Data shown »
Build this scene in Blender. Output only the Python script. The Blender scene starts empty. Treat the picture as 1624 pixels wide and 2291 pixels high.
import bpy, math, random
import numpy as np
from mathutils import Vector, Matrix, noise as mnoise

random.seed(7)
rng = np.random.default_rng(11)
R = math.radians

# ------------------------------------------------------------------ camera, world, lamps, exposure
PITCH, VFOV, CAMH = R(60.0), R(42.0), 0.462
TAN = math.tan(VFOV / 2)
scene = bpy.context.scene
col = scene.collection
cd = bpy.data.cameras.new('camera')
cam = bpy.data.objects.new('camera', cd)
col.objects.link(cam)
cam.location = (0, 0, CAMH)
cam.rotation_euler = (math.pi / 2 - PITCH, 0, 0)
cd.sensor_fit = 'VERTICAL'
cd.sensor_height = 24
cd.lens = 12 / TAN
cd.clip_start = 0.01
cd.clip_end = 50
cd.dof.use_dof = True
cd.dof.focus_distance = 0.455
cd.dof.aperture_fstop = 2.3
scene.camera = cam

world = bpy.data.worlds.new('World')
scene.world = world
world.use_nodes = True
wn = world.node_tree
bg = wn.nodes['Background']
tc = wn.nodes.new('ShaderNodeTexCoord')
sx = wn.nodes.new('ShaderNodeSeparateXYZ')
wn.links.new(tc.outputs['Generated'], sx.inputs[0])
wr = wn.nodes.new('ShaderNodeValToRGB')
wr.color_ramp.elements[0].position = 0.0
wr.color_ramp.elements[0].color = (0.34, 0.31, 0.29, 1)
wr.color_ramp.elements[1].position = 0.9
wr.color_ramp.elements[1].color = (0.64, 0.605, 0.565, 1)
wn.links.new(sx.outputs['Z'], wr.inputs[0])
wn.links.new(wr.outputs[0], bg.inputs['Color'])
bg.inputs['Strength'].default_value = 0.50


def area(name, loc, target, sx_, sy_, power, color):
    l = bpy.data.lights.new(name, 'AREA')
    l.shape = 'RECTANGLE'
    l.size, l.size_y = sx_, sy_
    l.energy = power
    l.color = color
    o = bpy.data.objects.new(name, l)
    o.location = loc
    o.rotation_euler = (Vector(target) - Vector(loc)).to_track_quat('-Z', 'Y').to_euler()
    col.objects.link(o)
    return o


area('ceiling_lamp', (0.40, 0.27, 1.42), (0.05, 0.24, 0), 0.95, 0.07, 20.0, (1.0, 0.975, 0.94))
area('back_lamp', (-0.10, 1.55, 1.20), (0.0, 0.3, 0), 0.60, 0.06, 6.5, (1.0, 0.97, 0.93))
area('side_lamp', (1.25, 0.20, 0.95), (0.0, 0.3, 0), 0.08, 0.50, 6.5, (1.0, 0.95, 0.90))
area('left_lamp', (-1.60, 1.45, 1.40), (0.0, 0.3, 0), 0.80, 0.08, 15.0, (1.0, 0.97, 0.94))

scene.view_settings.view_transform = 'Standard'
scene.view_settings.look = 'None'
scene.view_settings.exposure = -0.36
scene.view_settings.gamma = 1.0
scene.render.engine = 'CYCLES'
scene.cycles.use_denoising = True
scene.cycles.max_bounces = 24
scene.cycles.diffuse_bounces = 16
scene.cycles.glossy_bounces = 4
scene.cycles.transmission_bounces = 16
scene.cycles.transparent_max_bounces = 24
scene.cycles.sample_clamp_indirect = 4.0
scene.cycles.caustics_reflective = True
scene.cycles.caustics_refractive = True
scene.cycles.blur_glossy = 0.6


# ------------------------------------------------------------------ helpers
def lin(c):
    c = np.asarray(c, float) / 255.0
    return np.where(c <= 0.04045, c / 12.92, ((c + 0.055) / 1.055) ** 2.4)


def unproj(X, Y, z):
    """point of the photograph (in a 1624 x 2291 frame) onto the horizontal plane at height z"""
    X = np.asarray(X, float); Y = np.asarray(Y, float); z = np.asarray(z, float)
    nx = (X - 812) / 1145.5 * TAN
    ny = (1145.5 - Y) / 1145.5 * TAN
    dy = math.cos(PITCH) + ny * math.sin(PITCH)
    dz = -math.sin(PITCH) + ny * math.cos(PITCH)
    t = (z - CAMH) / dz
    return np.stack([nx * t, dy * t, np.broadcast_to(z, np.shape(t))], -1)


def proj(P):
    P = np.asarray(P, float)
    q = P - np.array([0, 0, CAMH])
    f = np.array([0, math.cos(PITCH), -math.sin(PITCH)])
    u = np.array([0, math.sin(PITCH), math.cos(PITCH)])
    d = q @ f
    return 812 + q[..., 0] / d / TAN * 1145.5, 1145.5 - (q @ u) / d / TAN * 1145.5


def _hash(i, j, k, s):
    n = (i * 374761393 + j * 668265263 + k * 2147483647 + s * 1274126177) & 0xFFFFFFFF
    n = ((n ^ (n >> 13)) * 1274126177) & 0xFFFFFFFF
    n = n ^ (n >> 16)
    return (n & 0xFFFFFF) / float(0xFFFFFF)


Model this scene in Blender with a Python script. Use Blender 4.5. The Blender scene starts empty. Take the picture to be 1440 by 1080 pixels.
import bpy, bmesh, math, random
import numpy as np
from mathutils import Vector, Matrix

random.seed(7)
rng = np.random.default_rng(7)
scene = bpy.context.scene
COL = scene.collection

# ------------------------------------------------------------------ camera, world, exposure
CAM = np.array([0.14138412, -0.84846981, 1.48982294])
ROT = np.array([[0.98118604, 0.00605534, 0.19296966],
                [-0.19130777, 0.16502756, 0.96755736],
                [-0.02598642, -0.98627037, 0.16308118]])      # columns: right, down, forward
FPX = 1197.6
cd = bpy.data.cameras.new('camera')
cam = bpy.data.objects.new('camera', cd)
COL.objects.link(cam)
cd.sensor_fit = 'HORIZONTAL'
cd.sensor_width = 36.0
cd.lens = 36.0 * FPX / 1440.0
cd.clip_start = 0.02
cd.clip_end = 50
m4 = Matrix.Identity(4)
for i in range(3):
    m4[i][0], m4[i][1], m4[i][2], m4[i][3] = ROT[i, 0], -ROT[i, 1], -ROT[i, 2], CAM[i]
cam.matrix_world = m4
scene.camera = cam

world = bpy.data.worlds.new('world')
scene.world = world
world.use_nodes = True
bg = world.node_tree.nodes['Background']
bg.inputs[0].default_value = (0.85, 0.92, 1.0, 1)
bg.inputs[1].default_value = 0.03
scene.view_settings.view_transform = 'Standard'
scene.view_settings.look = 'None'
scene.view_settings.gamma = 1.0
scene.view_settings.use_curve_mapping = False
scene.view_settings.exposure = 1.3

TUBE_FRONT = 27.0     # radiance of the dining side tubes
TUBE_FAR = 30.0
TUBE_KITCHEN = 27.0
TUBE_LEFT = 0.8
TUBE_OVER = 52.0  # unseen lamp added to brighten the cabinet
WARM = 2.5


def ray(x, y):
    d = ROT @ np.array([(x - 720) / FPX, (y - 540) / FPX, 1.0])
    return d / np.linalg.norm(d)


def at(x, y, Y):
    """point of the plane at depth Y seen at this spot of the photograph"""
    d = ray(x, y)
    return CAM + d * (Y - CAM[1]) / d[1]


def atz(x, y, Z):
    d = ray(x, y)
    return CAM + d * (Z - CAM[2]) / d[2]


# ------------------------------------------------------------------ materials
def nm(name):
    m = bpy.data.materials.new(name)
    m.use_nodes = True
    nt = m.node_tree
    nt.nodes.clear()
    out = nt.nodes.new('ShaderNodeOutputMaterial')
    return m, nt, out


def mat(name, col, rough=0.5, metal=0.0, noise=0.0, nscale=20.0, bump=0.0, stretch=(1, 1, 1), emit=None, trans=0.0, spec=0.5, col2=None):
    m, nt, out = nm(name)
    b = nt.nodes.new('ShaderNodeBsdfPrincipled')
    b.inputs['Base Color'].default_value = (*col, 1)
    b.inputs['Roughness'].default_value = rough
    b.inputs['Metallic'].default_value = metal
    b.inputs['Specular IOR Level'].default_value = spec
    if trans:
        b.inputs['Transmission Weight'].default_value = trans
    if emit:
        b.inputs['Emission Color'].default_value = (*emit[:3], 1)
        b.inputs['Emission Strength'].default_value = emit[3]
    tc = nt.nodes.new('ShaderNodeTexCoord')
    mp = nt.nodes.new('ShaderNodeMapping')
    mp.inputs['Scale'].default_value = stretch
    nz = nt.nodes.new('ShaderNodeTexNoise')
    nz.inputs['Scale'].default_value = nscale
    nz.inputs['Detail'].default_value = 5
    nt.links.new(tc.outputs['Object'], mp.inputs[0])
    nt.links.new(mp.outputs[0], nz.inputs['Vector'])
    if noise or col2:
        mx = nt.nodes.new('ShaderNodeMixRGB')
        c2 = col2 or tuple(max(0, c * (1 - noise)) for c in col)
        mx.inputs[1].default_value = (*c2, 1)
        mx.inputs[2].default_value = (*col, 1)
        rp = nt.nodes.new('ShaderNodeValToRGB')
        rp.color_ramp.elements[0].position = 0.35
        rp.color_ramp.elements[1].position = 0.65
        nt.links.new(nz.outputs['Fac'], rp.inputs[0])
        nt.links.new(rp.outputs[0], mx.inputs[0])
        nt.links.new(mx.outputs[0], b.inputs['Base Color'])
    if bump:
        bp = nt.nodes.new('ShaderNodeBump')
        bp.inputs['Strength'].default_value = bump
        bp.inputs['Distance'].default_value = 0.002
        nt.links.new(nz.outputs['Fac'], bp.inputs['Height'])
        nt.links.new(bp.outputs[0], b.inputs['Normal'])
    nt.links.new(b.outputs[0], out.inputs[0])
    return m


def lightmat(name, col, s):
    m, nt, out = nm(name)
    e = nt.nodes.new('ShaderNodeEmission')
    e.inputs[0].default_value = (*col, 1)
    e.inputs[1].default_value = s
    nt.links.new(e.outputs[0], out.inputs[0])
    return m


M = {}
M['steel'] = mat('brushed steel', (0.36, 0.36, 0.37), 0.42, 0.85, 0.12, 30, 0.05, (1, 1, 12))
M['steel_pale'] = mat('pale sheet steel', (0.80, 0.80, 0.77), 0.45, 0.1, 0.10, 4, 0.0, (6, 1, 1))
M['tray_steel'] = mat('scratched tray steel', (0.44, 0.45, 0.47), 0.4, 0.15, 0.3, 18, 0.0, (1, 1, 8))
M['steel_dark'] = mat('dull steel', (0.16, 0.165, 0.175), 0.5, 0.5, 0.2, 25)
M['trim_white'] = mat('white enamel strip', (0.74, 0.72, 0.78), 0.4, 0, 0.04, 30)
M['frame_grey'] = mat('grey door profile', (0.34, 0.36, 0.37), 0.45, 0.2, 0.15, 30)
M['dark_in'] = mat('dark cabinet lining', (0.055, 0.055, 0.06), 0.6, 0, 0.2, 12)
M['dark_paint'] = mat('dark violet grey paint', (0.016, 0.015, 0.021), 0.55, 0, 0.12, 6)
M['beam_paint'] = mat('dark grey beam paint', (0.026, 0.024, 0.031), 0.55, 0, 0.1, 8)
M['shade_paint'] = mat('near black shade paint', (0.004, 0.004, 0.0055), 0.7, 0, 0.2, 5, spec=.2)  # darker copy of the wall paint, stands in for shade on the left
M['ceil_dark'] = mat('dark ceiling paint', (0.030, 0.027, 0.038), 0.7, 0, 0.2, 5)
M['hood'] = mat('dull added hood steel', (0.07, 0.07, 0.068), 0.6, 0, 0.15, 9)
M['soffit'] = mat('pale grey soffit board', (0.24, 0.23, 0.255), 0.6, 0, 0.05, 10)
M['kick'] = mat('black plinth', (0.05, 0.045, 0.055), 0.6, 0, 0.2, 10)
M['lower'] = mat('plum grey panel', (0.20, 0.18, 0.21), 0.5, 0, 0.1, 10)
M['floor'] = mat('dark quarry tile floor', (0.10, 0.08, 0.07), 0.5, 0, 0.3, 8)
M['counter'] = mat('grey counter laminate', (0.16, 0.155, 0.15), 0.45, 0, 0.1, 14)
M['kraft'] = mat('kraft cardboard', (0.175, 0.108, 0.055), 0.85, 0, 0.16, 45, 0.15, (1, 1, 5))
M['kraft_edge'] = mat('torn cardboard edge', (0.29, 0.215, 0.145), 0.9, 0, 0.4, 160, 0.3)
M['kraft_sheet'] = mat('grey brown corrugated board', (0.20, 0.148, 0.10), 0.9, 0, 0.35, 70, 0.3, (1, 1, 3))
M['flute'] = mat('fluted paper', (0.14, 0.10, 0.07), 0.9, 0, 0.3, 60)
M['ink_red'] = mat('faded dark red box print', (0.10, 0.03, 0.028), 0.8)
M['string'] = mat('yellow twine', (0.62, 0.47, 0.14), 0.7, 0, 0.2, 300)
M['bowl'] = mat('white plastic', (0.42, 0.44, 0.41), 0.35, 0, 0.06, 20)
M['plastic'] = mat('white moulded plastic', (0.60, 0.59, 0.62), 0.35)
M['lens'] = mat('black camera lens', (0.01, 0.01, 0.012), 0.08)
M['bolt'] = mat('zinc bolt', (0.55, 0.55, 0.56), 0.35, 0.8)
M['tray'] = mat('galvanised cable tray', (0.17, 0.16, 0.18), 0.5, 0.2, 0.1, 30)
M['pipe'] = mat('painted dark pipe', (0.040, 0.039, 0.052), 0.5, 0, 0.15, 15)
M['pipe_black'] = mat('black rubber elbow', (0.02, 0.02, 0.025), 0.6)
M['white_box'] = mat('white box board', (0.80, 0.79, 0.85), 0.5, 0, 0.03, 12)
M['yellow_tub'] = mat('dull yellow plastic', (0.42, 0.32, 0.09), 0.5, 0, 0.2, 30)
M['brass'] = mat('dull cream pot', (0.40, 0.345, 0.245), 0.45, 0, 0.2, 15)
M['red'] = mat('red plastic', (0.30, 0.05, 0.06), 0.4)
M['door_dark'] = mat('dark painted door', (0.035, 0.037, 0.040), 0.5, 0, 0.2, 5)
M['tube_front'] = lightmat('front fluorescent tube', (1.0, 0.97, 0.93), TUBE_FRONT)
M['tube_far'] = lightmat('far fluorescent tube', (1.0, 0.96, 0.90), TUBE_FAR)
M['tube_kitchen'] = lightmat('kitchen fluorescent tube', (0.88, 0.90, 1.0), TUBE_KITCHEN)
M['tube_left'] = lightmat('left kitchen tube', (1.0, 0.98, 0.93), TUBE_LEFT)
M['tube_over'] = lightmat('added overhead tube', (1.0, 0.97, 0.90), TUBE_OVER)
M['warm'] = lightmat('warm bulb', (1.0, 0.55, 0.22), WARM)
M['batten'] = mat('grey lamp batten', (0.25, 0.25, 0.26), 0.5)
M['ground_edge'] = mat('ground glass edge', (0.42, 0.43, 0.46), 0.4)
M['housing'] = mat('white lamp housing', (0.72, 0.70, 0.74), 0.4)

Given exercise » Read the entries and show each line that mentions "this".

Completed exercise »
Build this scene in Blender. Output only the Python script. The Blender scene starts empty. Treat the picture as 1624 pixels wide and 2291 pixels high.
Model this scene in Blender with a Python script. Use Blender 4.5. The Blender scene starts empty. Take the picture to be 1440 by 1080 pixels.
    """point of the plane at depth Y seen at this spot of the photograph"""